Now, what happens on a cold midwest or northern January morning? As the starter is trying to turn over an engine full of extremely thick oil, the starter will pull a lot of current. Lots of current out of a battery will cause its voltage to drop. Compounding this, a cold battery is a crappy source of energy. These two factors (lots of current out of a cold battery) will cause the battery and system voltage to drop significantly. What happens when the battery voltage drops to 6 or 7 volts? Lets look at the spark energy. Six volts divided by (1.5 + 1.5) ohms gives 2 amps. Chances are the plug isn't going to fire when we've cut the current in half (the energy drops by a factor of 4 when we do that.) As the vehicle manufacturers don't want a bunch of unhappy customers every winter, they have to do something to cure/bandaid the battery issue. As the manufacturers can't know which vehicles are going to be started in warm climates, and which are going to be started in cold climates, they just put the same compensation/bandaid circuit in every car. If during cranking we add some wiring that will shunt (short out) the ballast resistor during cranking, what will happen? At the same low battery voltage (6 volts), and only the coil winding resistance (1.5 ohms), we get 6/1.5 = 4 amps. We now have the same spark energy at 6 volts as we had previously had at 12 volts. Nothing magical happened to change the coil/system voltage back up to 12 volts while it was cranking.
The down side of this simple bandaid is if you have a large battery on a warm day, trying to clear out a flooded engine. If the battery only dropped to 10 volts during all this cranking, we have a coil/points current of 10/1.5= 6.7 amps. Probably burn up the points, and possibly overheat the coil. Notice that this damage can occur even though the battery is lower than 12 volts. It is the current that burns up stuff (I squared R equals wattage).
That's it. Mr. Autorepair should do a bit more proofreading on his publications.

1970john

I have a HEI distributor so it looks like I don't need to connect the R terminal up at all since I don't have a coil.

69427

If someone has converted your engine to an HEI unit, you are correct that you don't need the extra starter connection. I assume you have made certain that the ballast resistance has been bypassed with this distributor. The extra energy available with an HEI is only available if it isn't choked off with the ballast resistance.

(ps: you still have an ignition coil.)

WESCH

Hi

69427, what you write is correct, but nothing else as was written B4.
The only constant is the resistance of the coil, so the Voltage drop by installing a resistor in series with it will regulate the Amps passing though.

Of course the spark strength is measured in Watts, which is depending on Voltage and Amps.

Why are you so strict trying to say that the Voltage drop does not do anything to the ignition system ?
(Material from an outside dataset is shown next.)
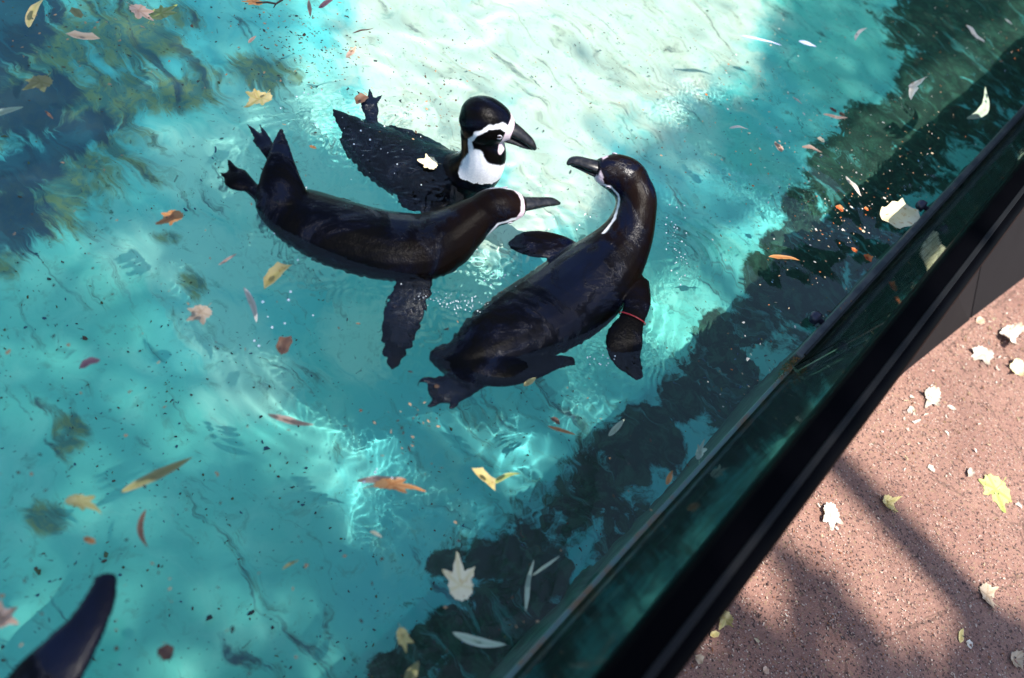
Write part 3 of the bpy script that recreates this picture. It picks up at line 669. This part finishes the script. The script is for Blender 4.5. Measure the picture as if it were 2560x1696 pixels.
# ---- D: only one raised flipper reaches into the picture at the bottom left
D_spine = [row(-330,1700,-.03,60,.6), row(-250,1760,-.03,110,.62), row(-150,1830,-.025,140,.62), row(-40,1880,-.02,150,.64), row(80,1930,0,130,.75), row(160,1990,.03,95,.9), row(210,2040,.06,75,1)]
D_head = [row(180,2020,.06,52,1), row(215,2045,.07,66,1), row(255,2080,.075,64,.95), row(290,2110,.075,40,.9)]
D_beak = [('upper_bill', [row(280,2100,.078,30,.65), row(310,2130,.078,22,.65), row(345,2165,.072,6,1)]), ('lower_bill', [row(280,2104,.068,24,.45), row(308,2134,.068,14,.45), row(338,2162,.068,5,.5)])]
flu = unit(np.array([.0, -.2, 1.0]))
D_fl = [row(-30,1850,.03,60,.5), row(40,1780,.06,80,.35,flu), row(108,1706,.085,82,.3,flu), row(162,1640,.095,70,.28,flu), row(212,1572,.10,53,.28,flu), row(246,1510,.105,42,.28,flu), row(262,1460,.108,34,.28,flu), row(262,1436,.11,27,.3,flu)]
penguin('raised black flipper of a penguin at the lower left corner of the pool', [D_spine, D_fl], D_head, D_beak, group='penguins swimming in the pool', voxel=.0045, brown=0)

# ================================================================== LEAVES
def leaf_material(name, c1, c2, c3):
    k_ = 1.0 if name.startswith(('cream', 'red')) else .88
    c1, c2, c3 = [tuple(k_ * a for a in c_) for c_ in (c1, c2, c3)]
    m = NT(name); p = m.obj(); n1 = m.noise(p, 60, 4, .6); n2 = m.noise(p, 300, 3)
    c = m.mix(m.step(m.math('ADD', m.attr('vein'), m.math('MULTIPLY', n1, .4)), .3, .9), c1, c2)
    c = m.mix(m.step(n1, .56, .72), c, c3)
    m.set(Base_Color=c, Roughness=.55); m.bump(n2, .3, .001)
    m.b.inputs['Transmission Weight'].default_value = 0
    return m.m
LM = {
 'yellow': leaf_material('yellow_leaf', (.60,.50,.16), (.72,.58,.24), (.45,.25,.06)),
 'cream': leaf_material('cream_leaf', (.72,.62,.34), (.78,.70,.46), (.55,.36,.14)),
 'khaki': leaf_material('khaki_leaf', (.34,.32,.10), (.42,.38,.15), (.28,.22,.07)),
 'orange': leaf_material('orange_leaf', (.52,.20,.05), (.62,.30,.10), (.30,.10,.03)),
 'peach': leaf_material('peach_leaf', (.62,.38,.24), (.72,.48,.34), (.45,.22,.12)),
 'brown': leaf_material('brown_leaf', (.16,.075,.04), (.25,.13,.07), (.08,.035,.02)),
 'dark': leaf_material('dark_leaf', (.05,.02,.015), (.09,.04,.025), (.03,.015,.012)),
 'plum': leaf_material('plum_leaf', (.20,.09,.11), (.28,.14,.15), (.12,.05,.05)),
 'white': leaf_material('white_leaf', (.62,.54,.42), (.74,.68,.58), (.42,.29,.17)),
 'pale_green': leaf_material('pale_green_leaf', (.40,.52,.36), (.52,.62,.46), (.32,.40,.22)),
 'green': leaf_material('green_leaf', (.38,.46,.10), (.55,.60,.20), (.45,.36,.10)),
 'red': leaf_material('red_leaf', (.60,.09,.015), (.50,.16,.03), (.30,.04,.01)),
 'tan': leaf_material('tan_leaf', (.50,.36,.22), (.60,.46,.31), (.34,.20,.10)),
}
def outline_plane(lobes=5, teeth=1, rs=None):
    """plane-tree leaf: pointed lobes with teeth; returns polar radii for angles (0 = tip)"""
    N = 72; th = np.linspace(-math.pi, math.pi, N, endpoint=False); r = np.full(N, .47)
    cent = [0, .92, -.92, 1.85, -1.85][:lobes]; ln = [1.0, .86, .86, .58, .58]; wd = [.52,.47,.47,.44,.44]
    for c_, l_, w_ in zip(cent, ln, wd):
        if rs: l_ *= rs.uniform(.78, 1.1); c_ += rs.uniform(-.1, .1)
        d = np.abs((th - c_ + math.pi) % (2*math.pi) - math.pi)
        r = np.maximum(r, l_ * np.clip(1 - (d / w_) ** .85 * .58, 0, 1))
    r *= 1 + .07 * np.where(np.arange(N) % 6 < 2, 1, -.3) * teeth
    if rs: r *= np.array([rs.uniform(.96, 1.04) for _ in range(N)])
    return th, r
def leaf_mesh(kind, L, W, curl, seed, bend=0.0):
    """leaf lying in XY, from the stalk at -Y to the tip at +Y, length L"""
    rs = random.Random(seed); vs, fs, vein = [], [], []
    if kind == 'plane' or kind == 'torn':
        th, r = outline_plane(5 if kind == 'plane' else rs.choice([3,4]), 1, rs); N = len(th); rings = [0, .3, .6, .85, 1]
        vs.append((0,0)); vein.append(0)
        for q in rings[1:]:
            for k in range(N):
                rr = r[k] * (q if q < 1 else 1) * 1.0; vs.append((math.sin(th[k]) * rr * W / L * 1.25, math.cos(th[k]) * rr))
                dd = min(abs(((th[k]-c_)+math.pi)%(2*math.pi)-math.pi) for c_ in (0,.92,-.92,1.85,-1.85)); vein.append(min(1, dd * 4 * q))
        for k in range(N): fs.append((0, 1+(k+1)%N, 1+k))
        for i in range(len(rings)-2):
            for k in range(N): a = 1+i*N; fs.append((a+k, a+(k+1)%N, a+N+(k+1)%N, a+N+k))
        V = np.array(vs); V[:, 1] = (V[:, 1] + .45) / 1.45 - .5; V[:, 0] *= .60
        if rs.random() < .5: V[:, 0] += .10 * V[:, 1]
    else:
        N = 16; 
        for i in range(N+1):
            t = i / N; w = (math.sin(math.pi * t ** .85) ** .8 if 0 < t < 1 else 0) * .5 * W / L
            w *= 1 + .12 * mnoise.noise(Vector((t*6, seed*3.1, 0)))
            if kind == 'scrap': w = (min(1, 4*t) * min(1, 4*(1-t)) * .5 * W / L) * (1 + .25 * mnoise.noise(Vector((t*7, seed*1.7, 2))))
            for s in (-1, -.5, 0, .5, 1): vs.append((s * w, t - .5)); vein.append(abs(s))
        for i in range(N):
            for k in range(4): a = i*5+k; fs.append((a, a+1, a+6, a+5))
        V = np.array(vs)
    x, y = V[:, 0] * L, V[:, 1] * L
    x = x + bend * L * (4 * V[:, 1] ** 2 - .5)
    hw = max(1e-4, np.abs(V[:, 0]).max())
    z = curl * L * (.5 * (V[:, 0] / hw) ** 2 * hw * 1.6 + .35 * V[:, 1] ** 2 + .06 * np.sin(V[:, 1] * 9 + seed) + .05 * np.sin(V[:, 0] * 17 + seed * 2))
    z += .012 * L * np.array([mnoise.noise(Vector((a*6, b*6, seed))) for a, b in V])
    co = np.stack([x, y, z - z.min()], 1)
    if kind in ('plane', 'torn') and rs.random() < .75:      # stalk
        b = len(co); p0 = co[0].copy(); ln = .42 * L; st = []
        for i in range(5):
            t = i / 4; c_ = np.array([rs.uniform(-.01,.01)*L + .06*L*t*t, co[0][1] - ln * t - .1*L, .002 + .1*t*(1-t)*L*abs(curl)])
            if i == 0: c_ = p0
            for dx in (-.008, .008): st.append(c_ + np.array([dx * L, 0, .0006]))
        co = np.vstack([co, st]); vein += [0] * 10
        for i in range(4): fs.append((b+2*i, b+2*i+1, b+2*i+3, b+2*i+2))
    me = mesh('leaf', co, fs); attr(me, 'vein', vein); return me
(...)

But as I wrote, your version is OK.

Can anybody explain why a HEI does not need this resistor ? Also in a HEI, there is a coil with a given fixed resistance and during cranking, the Voltage drop with weaken it's spark strenght, or ?

Rgds. Günther

69427

I had the good fortune on my first job out of college to be mentored by the guy who designed the HEI electronics. He was, and continues to be, a very bright guy.
The HEI module has circuitry in it to measure how much current is actually passing through the coil (and module). Once sufficient current has built up (it takes time), the module will slightly shut down the module power transistor (that replaces the points) so that the current cannot build up any higher and possibly damage the coil. When the correct advance point occurs, the transistor shuts off completely (analogous to the points opening), and the coil fires. All system current limitation is done electronically (and accurately) despite the battery voltage at that particular moment. With the elimination of the ballast resistance, the coil will charge faster (good for higher RPM use compared to points), and the coil can charge to full current during lower battery conditions. Battery voltage can affect how quickly a coil will charge, so the HEI will automatically adjust its internal dwell time. At low RPM or high battery voltage, the module might only need 20 degrees dwell to charge the coil. At high RPM or low battery voltage the internal circuitry might bump the dwell angle up to 40 degrees to maximize the available time for the coil to charge up to the desired current level.

Best Regards,
Mike

noonie

One of the best things in life was when I got a new 75 Olds with hei on those subzero temps at 6 in the morning. Fired up everytime like it was summertime. Never went back to points. Hei is still my favorite.

flyingman21

So what wires do I cut and where do I bypass? I have a new engine harness with HEI and mini HI comp starter on a 69 SBC. Thanks.

WESCH

Hi

69427, thanks for the explanation on the HEI. Makes sense that the electronic circuit regulates the HEI .

And I stand slightly corrected on the ignition energy power being Joules , or ?

Rgds. Günther

69427

You are correct. Joules is the unit of measure of energy in ignition systems.